East New York, a neighborhood in Brooklyn south of Highland Park and the cemetery belt, has been largely rebuilt since it was allowed to fall into decrepitude in the 1950s and arson and general mayhem descended upon it through the 1970s and 1980s. It’s one of the few areas in Brooklyn still awaiting gentrification (which usually means pricing out longtime residents).

East New York was first developed in the early 1800s in the Kings County town of Flatbush by Connecticut merchant John Pitkin, who bought land from previous landowning families the Linningtons, Wyckoffs and Van Sicklens, and devised a street grid and constructed a shoe factory on today’s Pitkin Avenue, which was later named for him. He was forced to sell off much of his tracts after the Panic of 1837, which caused a deep recession. Before that, though, he named the neighborhood East New York, as it was hoped it would become an economic rival of New York City.

In 1852, New Lots, the eastern section of Flatbush, broke away from its parent, becoming Kings County’s 6th town. Its independence would be relatively short lived, since Kings County’s towns would be dissolved once it was united as the City of Brooklyn in the 1890s and then absorbed (by a narrow vote) into Greater New York in 1898. In the 20th Century, East New York was mainly a Jewish neighborhood and after World War II, African American, which it remains today.

Though much of East New York boasts relatively new one and two-family houses, there are several older structures that stand out like the proverbial sore thumb, such as this 3-story brick building at Glenmore and Schenck Avenues. And, this building has something extra that marks it as something quite old.



It appears as if the ground floor once held a  business of some kind. The entrance to the apartments on the 2nd and 3rd floors is via a doorway on the Schenck Avenue side. Meanwhile, take a look at the small patch on the corner, between windows on the 2nd and 3rd floors.



On the Schenck Avenue side, there is a sign showing “Schenk Avenue,” either a variant spelling or a misspelling of Schenck.

Schenck is an old name in Brooklyn and Kings County annals. There are two Schenck Avenues and a Schenck Place, all in eastern Brooklyn locales such as East New York and Canarsie. The name is sometimes seen with a c before the k, sometimes not.

The Jan Martense Schenck (“sch” is pronounced “sk” in Dutch, thus it’s pronounced “skenk”) House stood from about 1675 to 1954 on avenue U and East 63rd Street in Mill Basin.

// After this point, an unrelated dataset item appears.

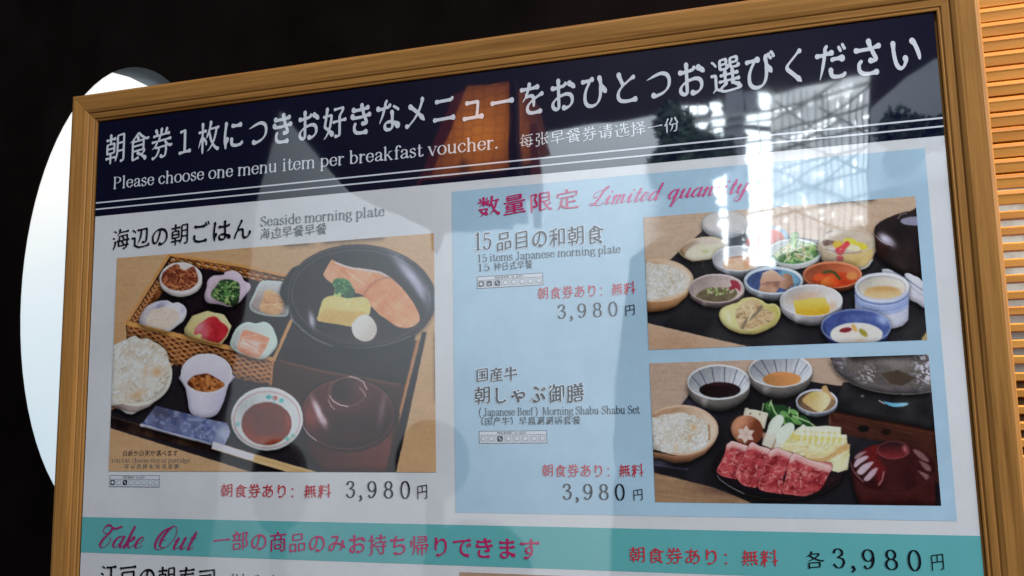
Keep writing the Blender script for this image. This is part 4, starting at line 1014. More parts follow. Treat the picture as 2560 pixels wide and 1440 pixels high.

Schenck built the house near one of the area’s grist mills about 5-6 years after he had immigrated from Holland. In 1784 the family sold the house and land to Joris Martense — who left it to his daughter and granddaughter, who married into the Caton and Crooke families. Martense, Schenck, Caton and Crooke can all be found on Brooklyn street atlases. The last private owner, Frederick Crooke, sold it to the Atlantic, Gulf and Pacific Company in 1952.

You might have thought that would be the end of the house, but AGP donated it to the Brooklyn Museum, which took it apart, numbered every piece, stored it alongside what is now the Jackie Robinson Parkway in Cypress Hills, and reassembled it in the Museum in 1964. (St. Saviour’s Church in Queens awaits a similar reassembling and restoration.) In 2004 the Jan Martense Schenck house was disassembled once again and moved to a different location in the Museum to make way for a new exhibit. This time, it was appointed in the way curators believed a Dutch homestead in Brooklyn appeared in 1730. The Museum now holds the Jan Martense Schenck House and the “newer” house of his grandson Nicklaes Schenck, built about 1775.

But the really interesting thing about the Glenmore Avenue building sign is on the Glenmore Avenue side…



…where the sign says not Glenmore Avenue, but Baltic Avenue.

East New York, while still part of the Town of New Lots and then the City of Brooklyn, had dozens of street names that were changed once the neighborhood joined the City of New York. Why this was done is unclear. In this case the switch was done before 1890 (I have a map published that year with Glenmore Avenue in place) and may have been done to avoid confusion with Cobble Hill’s Baltic Street.



This 1874 map, in which north is on the bottom, shows Glenmore as Baltic and Livonia as Linnington, as well as other differences (Jamaica Avenue is still a continuation of Fulton Street and what became today’s Fulton Street was called Fulton Avenue.)

Therefore we can date this building to between 1874 and 1890.